Positive signals continue to issue forth for US home builders. The National Association of Homebuilders (NAHB)/Wells Fargo housing market index rose 2 points in August, to 37, the highest index reading since February 2007. An index reading below 50 indicates that more builders view sales conditions as poor than view them as good. Still, the reading is much better than expected.
The August gain follows a 6-point increase in July, and led the NAHB’s chairman to note:
This fourth consecutive increase in builder confidence provides further evidence of the gradual strengthening that’s occurring in many housing markets and providing a needed boost to local economies.

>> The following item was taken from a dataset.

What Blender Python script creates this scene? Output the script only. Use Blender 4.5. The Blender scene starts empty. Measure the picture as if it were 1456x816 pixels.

However, we are still at a very fragile stage of this process and builders continue to express frustration regarding the inventory of distressed properties, inaccurate appraisal values, and the difficulty of accessing credit for both building and buying homes.
It shouldn’t be too long before the NAHB stops complaining about the inventory of distressed properties, which has been falling for several months now. The inventory of new and existing properties for sale dropped by another -19.25% in July, following a drop of -19.35% in June according to data from the National Association of Realtors.
As the inventory continues to fall and home prices stabilize or rise, the outlook for home builders improves, although that’s hard to prove based on today’s share prices for US builders. Rising prices are likely the cause of today’s sell-off in homebuilders’ shares.
KB Home (NYSE: KBH) is down -3.3% at $10.10 in a 52-week range of $5.02-$13.12.
Lennar Corp. (NYSE: LEN) is down -0.5% at $31.13 in a 52-week range of $12.14-$31.90.
The iShares Dow Jones US Home Construction ETF (NYSEMKT: ITB) is down -0.75% at $17.14 in a 52-week range of $8.21-$17.47.